Bir dil kurmak ve mümkünse her şeyi yeniden söylemek gerek…

İşte nihayet o günlerdeyiz…

Kapitalist sistem tarih sahnesinden çekiliyor; öncülleri ortaya çıkalı uzun zaman oluyor. Bu yüzden, on yıl kadar önce, kapitalizmin mabetlerinden, “paranın ve mülkiyetin yeniden tanımlanması” gerektiği açıklandı.

BM tarafından, Dünya nüfusunun dörtte üçünün yoksullaştığı açıklanalı, on yıldan fazla oldu…

Şimdi de işsizlik sorunun yapısal olduğu gerçeğiyle yüzleşiyoruz.

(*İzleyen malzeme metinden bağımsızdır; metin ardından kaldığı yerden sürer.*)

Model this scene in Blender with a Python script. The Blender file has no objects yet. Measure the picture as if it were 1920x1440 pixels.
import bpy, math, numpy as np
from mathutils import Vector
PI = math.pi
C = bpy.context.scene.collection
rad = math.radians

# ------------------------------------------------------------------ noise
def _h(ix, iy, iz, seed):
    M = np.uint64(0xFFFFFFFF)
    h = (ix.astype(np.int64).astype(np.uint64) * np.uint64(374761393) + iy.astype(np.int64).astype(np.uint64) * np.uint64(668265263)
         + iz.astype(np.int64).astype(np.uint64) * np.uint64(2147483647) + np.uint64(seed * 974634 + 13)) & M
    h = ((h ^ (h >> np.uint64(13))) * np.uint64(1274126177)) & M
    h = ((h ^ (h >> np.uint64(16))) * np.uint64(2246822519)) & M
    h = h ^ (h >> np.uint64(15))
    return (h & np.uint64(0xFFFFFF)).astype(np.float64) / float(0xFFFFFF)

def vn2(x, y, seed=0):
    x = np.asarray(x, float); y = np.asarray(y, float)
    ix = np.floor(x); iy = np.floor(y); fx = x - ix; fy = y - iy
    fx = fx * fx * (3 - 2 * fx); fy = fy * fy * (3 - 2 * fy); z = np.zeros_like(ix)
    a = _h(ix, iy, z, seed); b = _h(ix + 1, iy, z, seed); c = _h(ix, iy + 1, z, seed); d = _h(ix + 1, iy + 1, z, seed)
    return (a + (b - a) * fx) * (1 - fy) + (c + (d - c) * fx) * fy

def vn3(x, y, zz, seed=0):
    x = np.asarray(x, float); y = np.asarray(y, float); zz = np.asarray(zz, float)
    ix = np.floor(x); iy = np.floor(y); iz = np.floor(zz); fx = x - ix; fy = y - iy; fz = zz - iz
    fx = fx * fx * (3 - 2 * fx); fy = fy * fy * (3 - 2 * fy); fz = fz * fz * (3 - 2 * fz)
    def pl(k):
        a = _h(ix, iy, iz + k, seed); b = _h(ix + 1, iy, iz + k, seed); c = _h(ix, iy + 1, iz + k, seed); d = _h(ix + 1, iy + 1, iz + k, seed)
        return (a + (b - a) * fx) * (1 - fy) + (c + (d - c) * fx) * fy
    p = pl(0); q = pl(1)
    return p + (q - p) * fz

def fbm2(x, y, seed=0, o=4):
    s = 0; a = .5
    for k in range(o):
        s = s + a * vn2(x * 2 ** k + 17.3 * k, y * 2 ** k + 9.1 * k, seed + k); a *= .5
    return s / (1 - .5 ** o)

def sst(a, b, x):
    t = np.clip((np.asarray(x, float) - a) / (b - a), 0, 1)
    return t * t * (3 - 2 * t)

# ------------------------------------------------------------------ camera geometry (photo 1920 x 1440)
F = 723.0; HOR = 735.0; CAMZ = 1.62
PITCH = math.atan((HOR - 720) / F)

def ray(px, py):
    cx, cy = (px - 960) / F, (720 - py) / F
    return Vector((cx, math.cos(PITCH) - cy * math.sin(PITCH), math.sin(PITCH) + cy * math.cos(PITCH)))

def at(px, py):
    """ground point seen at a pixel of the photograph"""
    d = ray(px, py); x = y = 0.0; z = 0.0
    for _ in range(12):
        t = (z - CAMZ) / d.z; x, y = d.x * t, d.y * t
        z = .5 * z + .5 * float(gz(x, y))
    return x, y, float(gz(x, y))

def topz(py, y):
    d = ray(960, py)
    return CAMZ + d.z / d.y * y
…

Uluslararası sistemde on yıllık aralarla yaşanan krizler savuşturuluyordu; ama bu defa, sistem dengeye geri dönemiyor; aksine, uzatmaların oynandığını düşündüren emareler çoğalıyor.

Eğitim sistemi çöktü. Bilim, kesinliklerden belirsiz olana yöneldi. Metropolleşen şehirler ve kentsel dönüşüm, yaklaşan yeni hayatın gereklerinden… Yeni toplum ortaya çıkıyor.

Bu yüzyılda, yapay zekânın üretimi kontrol etmesiyle ortaya çıkan değişim ihtiyacı, endüstri toplumuyla birlikte işçi sınıfının da tarih sahnesinden çekilme koşullarını hazırladı.

Yapay zekânın yönettiği süreçler yatay seyrediyor. Hiyerarşi yok. Kırk yaş altı kuşaklarla birlikte yatay toplum oluşmaya başladı.

Değişim bu kadar güçlü şekilde hükmünü sürerken, siyasetin geçen yüzyılın referanslarına dayalı tahammül ötesi tekrarları, düşündürücüdür. Üstelik değişim ihtiyacı, tam olarak paradigma çökmesi sonucu ortaya çıkmışken…

Endüstri çağı sonlanıyor fakat siyasetin bu yüzyıla dair söyleyecek sözü neredeyse yok. Siyasetteki bu sığlık, umut kırıcı...

Biricik olumlu çıkış, Kemal Kılıçdaroğlu’ndan geldi... Alçakgönüllü bir uygarlık üstüne düşünmenin zamanıdır.

Siyasal alanda yeni bir dil oluşturamadığımız için, iletişim çağında, siyasal iletişimden yoksun bir toplumuz. Kimse kimsenin ne söylediğini anlamıyor.

Yeni sosyolojinin, yeni ekonomik modelin, yeni disiplinlerin, yeni siyasetin, yeni devletin dilini yeniden oluşturamadık; Ama Dünya değişiyor ve orada yerimizi alacağız…

Bunun anlamı, yine sistemin periferisinde, dış dinamiklere boyun eğen bir ülke olmaktır. Dünya değişirken ülkenin iç dinamiklerinin işlemesine ihtiyaç var.